Here’s my general theory. The real growth of an economy is limited by two things, population and its productivity. Along with this, the return that an entire economy can give to investors is equal to the dollar value of real growth and no more. In other words, there is only so much real return to be had from an economy and so in financial markets there are going to be winners and losers. If you imagine that everyone can invest and win, the way hedging and other chains of endlessly growing investments seem to, then you either need to socialize returns in the markets and spread them around evenly (at whatever small percentage of real growth dollars that gets you) or you’re dreaming of something that can never be, and probably building a house of cards that will surely collapse. First the Asian financial collapse of the nineties and now the US / global collapse of `08 attest to this, and it is utter foolishness to continue thinking that this was just a minor glitch in the system, that if we had caught it early could have been avoided. Such thinking will only bring this about again, and drag out the days of financial reckoning that are necessary to move us past our current mess.
This begs the question, how much can Americans invest their way to retirement? The answer is only the percentage that an economy can grow based on real workers’ productivity, minus corporate cash. BUT – some of that productivity has to go directly into the stuff of real wealth owned by the populace, and not into endless chains of worthless investments chasing it’s tail. In other words, if Americans owned the stuff of wealth they produced (and productively produced it themselves), then the amount of money necessary for retirement would be smaller and could be kept in low return savings accounts the way we used to be, thus not demanding more investment return from an economy than it can deliver.
Instead, and as has been observed by others, the real wages of working Americans has been declining for decades now, savings rates have declined into negative numbers, and American households each owe tens of thousands of dollars in consumer debt. At the same time as this has transpired, corporate profits have soared and the darlings of Wall Street have seen double-digit growth, creating an expectation that that kind of return on investment can be had across the board. After that, all it took was a little “financial innovation” and suddenly we could all invest in the massive debt we were creating instead of saving for the future and owning, actually owning, what we could no longer, by and large, afford to own, because large parts of our previous wages are instead billowing up corporate balance sheets, and so looking for returns in the markets.
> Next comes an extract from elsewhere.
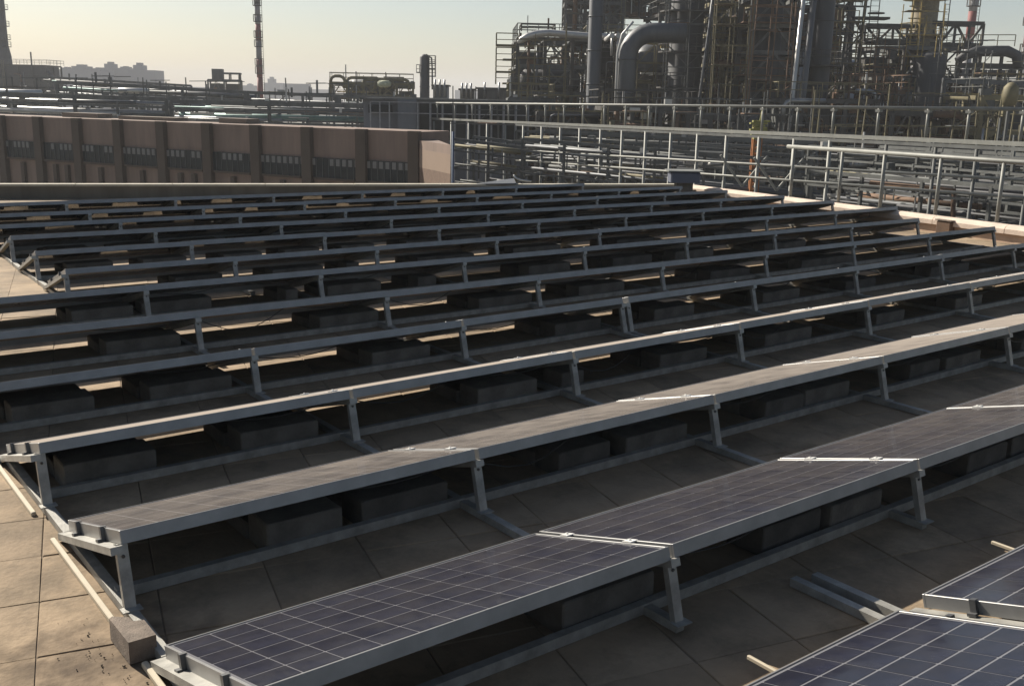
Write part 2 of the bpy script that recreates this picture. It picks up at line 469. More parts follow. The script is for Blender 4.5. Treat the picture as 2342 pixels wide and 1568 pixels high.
# dark outlet boxes against the parapet
for (px, py, lab, s) in ((2205, 512, 'dark rusty drain box clamped on the parapet, nearest to the camera', 1.0),
                      (1896, 466, 'small dark drain box on the parapet left of the railing posts', .8),
                      (1668, 434, 'small grey drain box on the parapet near its far end', .8)):
    q = onz(px, py, 0.12); p = on_par(q.y, -0.17)
    m = MB(); m.bevbox(-0.07*s, 0.07*s, -0.16*s, 0.16*s, 0, 0.26*s, 0.02)
    o = build(m, 'drain_box', M_RUST if s == 1 else M_CLAMP); o.location = (p.x, p.y, RZ); o.rotation_euler.z = -0.13
    tag(o, lab, 'drain box', 'drain boxes on the parapet')
    l = MB(); l.box(-0.085*s, 0.085*s, -0.18*s, 0.18*s, 0, 0.02); build(l, 'lid', M_BLOCK2, o, Matrix.Translation((0, 0, 0.262*s)))

# guard railing on the right
def railing():
    ys = [14.55, 13.15, 12.05, 10.72, 9.40, 8.1, 6.8, 5.5]
    p0 = on_par(ys[0], 0.14)
    t = thing('guard_railing', 'pale tube guard railing standing on the right parapet', 'railing', (p0.x, p0.y, 0.2))
    inv = Matrix.Translation((-p0.x, -p0.y, -0.2))
    top = 1.37
    for y in ys:
        p = on_par(y, 0.14)
        m = MB(); m.tube([(p.x, p.y, 0.1), (p.x, p.y, top - .02)], 0.036, 10)
        m.box(p.x - .07, p.x + .07, p.y - .07, p.y + .07, 0.25, 0.262)
        build(m, 'post', M_POST, t, inv)
    m = MB()
    a = on_par(14.75, .14); b = on_par(4.5, .14)
    m.tube([(a.x, a.y, top), (b.x, b.y, top)], 0.045, 12); build(m, 'handrail', M_POST, t, inv)
railing()

# ------------------------------------------------------------------ the solar array
TH = 0.2883
HZ = 0.350                 # top of frame along the high edge
FT = 0.062                 # frame depth
fm = MB(); W1 = 0.012
fm.bevbox(0, PL, 0, W1, -FT, 0, 0.0015); fm.bevbox(0, PL, PWD - W1, PWD, -FT, 0, 0.0015)
fm.bevbox(0, W1, W1 + .0006, PWD - W1 - .0006, -FT, -.0004, 0.0015); fm.bevbox(PL - W1, PL, W1 + .0006, PWD - W1 - .0006, -FT, -.0004, 0.0015)
fm.box(W1 + .0005, PL - W1 - .0005, W1 + .0005, W1 + .025, -FT + .0005, -FT + .003)
FRAME_ME = fm.mesh('frame', M_FRAME)
lm = MB(); lm.box(W1, PL - W1, W1, PWD - W1, -0.010, -0.004); LAM_ME = lm.mesh('laminate', M_LAM)
bk = MB(); bk.box(W1, PL - W1, W1, PWD - W1, -0.010, -0.0055); BACK_ME = bk.mesh('backsheet', M_BACK)
cm = MB()
ch = 0.003
c_ = [(-CX/2+.003+ch, -CY/2+.0062), (CX/2-.003-ch, -CY/2+.0062), (CX/2-.003, -CY/2+.0062+ch), (CX/2-.003, CY/2-.0062-ch), (CX/2-.003-ch, CY/2-.0062), (-CX/2+.003+ch, CY/2-.0062), (-CX/2+.003, CY/2-.0062-ch), (-CX/2+.003, -CY/2+.0062+ch)]
cm.v = [(x, y, -0.0054) for x, y in c_] + [(x, y, -0.0040) for x, y in c_]
cm.f = [tuple(range(8, 16))] + [(i, (i + 1) % 8, (i + 1) % 8 + 8, i + 8) for i in range(8)]
cm.sm = [False] * 9
CELL_ME = cm.mesh('cell', M_CELL)
jb = MB(); jb.box(PL/2 - .06, PL/2 + .06, 0.12, 0.22, -0.036, -0.0105); JB_ME = jb.mesh('junction_box', M_CLAMP)
# dark end clamp: upright with a bolt and a foot
ec = MB(); ec.box(-0.020, -0.0008, -0.014, 0.014, -FT - .0005, 0.004); ec.box(-0.020, 0.010, -0.014, 0.014, 0.0045, 0.008)
ec.box(-0.040, -0.0205, -0.02, 0.02, -FT, -FT + .014); ENDCL_ME = ec.mesh('clamp', M_CLAMP)
M_CABLE = mat('black_cable', (0.02, 0.02, 0.02), 0.5)
CABLES = []
for v_ in range(4):
    cb_ = MB(); R_ = random.Random(v_); pts_ = []
    for k_ in range(13):
        u_ = k_ / 12; sag = .05 * sin(pi * min(1, u_ * 2) ) + (.07 + .03 * v_) * sin(pi * max(0, u_ * 2 - 1))
        pts_.append((PL/2 + .06 + (PL - .1) * u_ * .98, .15 + .04 * sin(u_ * 5 + v_), -.03 - sag - FT * .3))
    cb_.tube(pts_, .004, 6); CABLES.append(cb_.mesh('cable', M_CABLE))
mc = MB(); mc.box(-0.024, 0.024, -0.03, 0.03, 0.0005, 0.007); mc.tube([(0, 0, .007), (0, 0, .014)], 0.007, 6); MIDCL_ME = mc.mesh('clamp', M_CLIP)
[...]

This brings me to my final point. That to sustain wealth in a society means that we have to be productive, and then distribute the products of that productivity far and wide. In a financial sense, this is the only way to create a wealthy nation. As many failed South American countries have demonstrated, you can’t become wealthy by printing money, and yet that is exactly what the global financial system just tried to accomplish by creating hundreds of trillions of dollars worth of securities that had nothing behind them. Printing paper money, the way a government can, and printing an assertion of value on the paper of a security (be it a stock, bond, or CDO,CDS, etc) is fundamentally no different in the sense that both kinds of paper have to represent the real value of something of inherent worth. If you print more money than there is value to be had in the real wealth of an economy, you get out of control inflation. The US knows better than to do this. But what it doesn’t know, or seems to have forgotten, is that if you let banks and corporations find ways of doing the same thing, by issuing securities that have no real direct value behind them, then you will get speculative inflation, bubbles in everything investors can get their hands on, as we have seen, and then the destruction of most all of that fake wealth along with a collapsing of the inflated values of items of real wealth. Sound familiar?
This is a classic economic boom and bust cycle, only this time the bust has to be every destructive because the boom was much too large and it went on for way too long. These kinds of exaggerated economic cycles can be avoided and had been generally avoided for the 25 years following world war two, when there was mostly stable growth and some mild recessions. But in the eighties, when conservative economic policies gained favor, wealth shifted away from working people (the previously broad base of ownership and consumption in the economy) and toward the wealthy and corporations, who found more and more ways to pay fewer and fewer wages, thus lowering the wealth of average people further. The irony is that, for a time, that select group appeared to getting fantastically wealthier, but even they are now imperiled by the catastrophic results of all of this, demonstrating that what appears to benefit some, for a time, if taken to excess (and adopted as cultural norm), will hurt everyone in the long run. It’s time to restore balance to the system, and the way to start is to call junk investments what they are, get rid of them along with the people and mechanisms that created them and start over with a clean slate. Only them can the other stimulus measures proposed by the government take hold and move the middle class back to the center of the US economic engine where they belong. Saving bonus-hog bankers and the financial smoke and mirrors financial types who got us into this will never do that and the more money we waste trying to do that is the more money we will all have to cough up in the long run for our collective mistakes.